Dit misverstand lijkt een beetje op het vorige. Waterstof kan inderdaad het staal intreden en het fenomeen waterstofbrosheid bestaat echt. De drukken en temperaturen waarbij dit plaatsvindt zijn echter véél hoger dan de drukken en temperaturen die in het Nederlandse gasnet worden toegepast. Zelfs de transportleidingen van Gasunie zullen niet zomaar heel bros worden.

Dat neemt niet weg dat dit principe wel wordt onderkend en de juiste soorten staal moeten worden gebruikt om mogelijk falen te voorkomen. Ook worden de leidingen goed gecontroleerd om zeker te zijn dat er niet stiekem scheurtjes in de leiding zitten die makkelijker groter kunnen worden. Over het algemeen kunnen de bestaande infrastructuren die we gebruiken voor aardgas daarom grotendeels hergebruikt worden voor waterstof.

Misverstand 4. De apparatuur voor waterstoftoepassingen neemt veel ruimte in.

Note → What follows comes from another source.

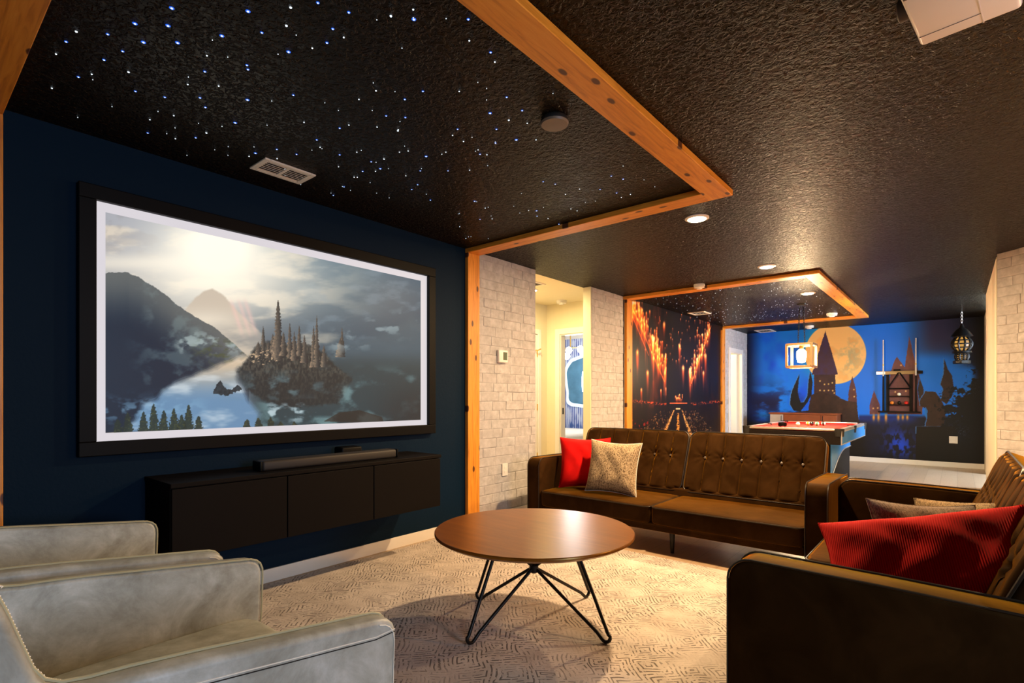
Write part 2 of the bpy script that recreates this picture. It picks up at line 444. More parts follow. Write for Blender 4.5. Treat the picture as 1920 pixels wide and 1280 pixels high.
def panel(name, origin, du, dv, NU, NV, fn, mat, parent=None):
    """flat picture: origin + a*du + b*dv; fn(X, Y, Z) -> sRGB 0..255"""
    a, b = np.meshgrid(np.linspace(0, 1, NU), np.linspace(0, 1, NV))
    O, U, V = (np.array(q, float) for q in (origin, du, dv))
    P = O+a[..., None]*U+b[..., None]*V
    rgb = np.clip(fn(P[..., 0], P[..., 1], P[..., 2])/255.0, 0, 1)
    lin = np.where(rgb <= 0.04045, rgb/12.92, ((rgb+0.055)/1.055)**2.4)
    me = bpy.data.meshes.new(name); n = NU*NV
    me.vertices.add(n); me.vertices.foreach_set('co', P.reshape(-1).astype(np.float32))
    i = np.arange(NV-1)[:, None]*NU+np.arange(NU-1)[None, :]
    q = np.stack([i, i+1, i+1+NU, i+NU], -1).reshape(-1); nf = (NU-1)*(NV-1)
    me.loops.add(nf*4); me.loops.foreach_set('vertex_index', q.astype(np.int32))
    me.polygons.add(nf); me.polygons.foreach_set('loop_start', (np.arange(nf)*4).astype(np.int32))
    me.update(calc_edges=True)
    at = me.color_attributes.new('paint', 'FLOAT_COLOR', 'POINT')
    at.data.foreach_set('color', np.concatenate([lin.reshape(-1, 3), np.ones((n, 1))], 1).reshape(-1).astype(np.float32))
    me.materials.append(mat)
    o = bpy.data.objects.new(name, me); COL.objects.link(o)
    if parent: o.parent = parent
    return o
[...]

Er zijn ook zorgen over de omvang van de apparatuur die nodig is voor waterstoftoepassingen. Sommige mensen stellen zich voor dat een waterstofketel zo groot is dat het de hele zolder of productieruimte in beslag neemt. Dit klopt niet. De waterstofketels die nu ontwikkeld worden, hebben bijvoorbeeld een vergelijkbaar formaat als de huidige gasgestookte ketels.

Misverstand 5. Waterstof is inefficiënt en daarom niet nuttig

Het klopt dat het omzetten van elektriciteit naar waterstof minder efficiënt is dan het direct gebruiken van elektriciteit. Maar in veel gevallen kan het omzetten van overtollige elektriciteit naar waterstof wel bijzonder nuttig zijn. Door netcongestie – het probleem waarbij het elektriciteitsnet overbelast raakt – is er soms te veel elektriciteit beschikbaar. In plaats van deze verloren te laten gaan, kunnen we deze energie opslaan in de vorm van waterstof.

Dit maakt waterstof een belangrijke schakel in het stabiel houden van onze energievoorziening. Daarbij kunnen sommige industriële processen gewoon niet op elektriciteit draaien. Waterstof kan hier een alternatief zijn voor aardgas.

Sleutelrol in de energietransitie

Hoewel waterstof vaak nog wordt gezien als iets nieuws en onbekends, is het al jarenlang een vertrouwde technologie in industriële processen. Het is niet gevaarlijker dan aardgas, de zorgen over lekkages zijn onterecht, en waterstoftoepassingen zijn vaak even compact als de systemen die we nu kennen. Bovendien kan waterstof een slimme en praktische oplossing bieden voor het opslaan en transporteren van energie, zeker in tijden waarin het elektriciteitsnet onder druk staat. Waterstof heeft een sleutelrol in de energietransitie.

Dat neemt niet weg dat onderzoek nodig blijft om waterstof op een veilige en verantwoorde manier te kunnen inzetten. Kiwa heeft hiervoor uitgebreide testfaciliteiten en het Waterstofhuis in Apeldoorn, waar waterstof in de praktijk ervaren kan worden.